Dans ce contexte, la position du Conseil fédéral exprimée dans le Rapport explicatif est qu’il est « dans l’intérêt de la Suisse de mettre fin à l’obstacle que constitue le secret bancaire à l’exécution de l’entraide administrative et de donner à la Suisse les moyens de participer pleinement à l’échange de toutes les données disponibles » (Rapp., p. 12).
L’AP-LBA doit ainsi permettre à la Suisse de répondre favorablement aux pressions évoquées ci-dessus et introduit deux nouveautés essentielles. D’une part, un nouvel article 11a LBA prévoit que le MROS puisse réclamer des informations complémentaires non seulement à l’intermédiaire financier auteur d’une communication en vertu de l’art. 9 LBA ou 305ter II CP mais également à un intermédiaire financier tiers lorsque la communication démontre que ce dernier a pris ou prend part à une transaction ou une relation d’affaires suspecte et qu’un lien concret existe avec la communication reçue. Dans les deux cas, l’intermédiaire financier doit fournir des informations immédiatement et pour autant qu’il en dispose. D’autre part, le nouvel article 30 LBA (Collaboration avec les homologues étrangers) constitue l’élément central de l’avant-projet et autorise le MROS à transmettre à ses homologues étrangers les données personnelles et les autres informations financières dont il dispose ou qu’il peut obtenir, au rang desquelles comptent notamment le nom de l’intermédiaire financier, le nom du titulaire du compte, le numéro de compte, le montant des avoirs déposés, l’identité des ayants droit économiques et des indications sur les transactions. L’AP-LBA prévoit toutefois que le MROS ne pourrait fournir ces informations que pour autant que son homologue étranger (i) s’engage à n’utiliser les informations qu’à des fins d’analyse dans le contexte de la lutte contre le blanchiment d’argent, les infractions préalables au blanchiment, la criminalité organisée et le financement du terrorisme – l’utilisation de données comme éléments de preuve supposant toujours leur obtention par la voie de l’entraide judiciaire –, (ii) assure la réciprocité au MROS, (iii) soit soumis au secret de fonction ou au secret professionnel et garantisse que celui-ci est effectivement protégé, (iv) s’engage à ne transmettre les informations à des autorités tierces qu’avec l’autorisation explicite du MROS et (v) respecte les obligations et les restrictions d’utilisation du MROS. Ces conditions sont exhaustives et cumulatives.

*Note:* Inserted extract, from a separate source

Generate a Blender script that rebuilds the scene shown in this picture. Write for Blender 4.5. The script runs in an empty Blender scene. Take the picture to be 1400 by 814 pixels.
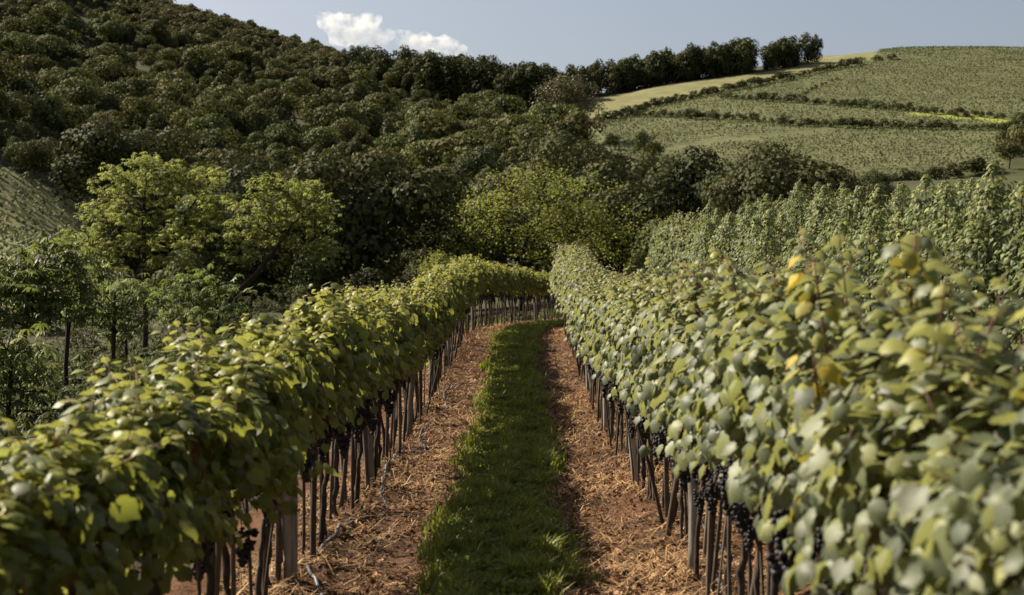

Enfin, l’on relèvera du point de vue formel, l’avant-projet rassemble et détaille les modalités concrètes de l’entraide administrative dans la loi (et non plus des ordonnances) dans le souci énoncé « d’améliorer la transparence de cet instrument légal » (Rapp., p. 22) et de tenir compte du fait que la « transmission d’informations financières constitue une atteinte importante au secret bancaire » (Rapp. p. 15-16).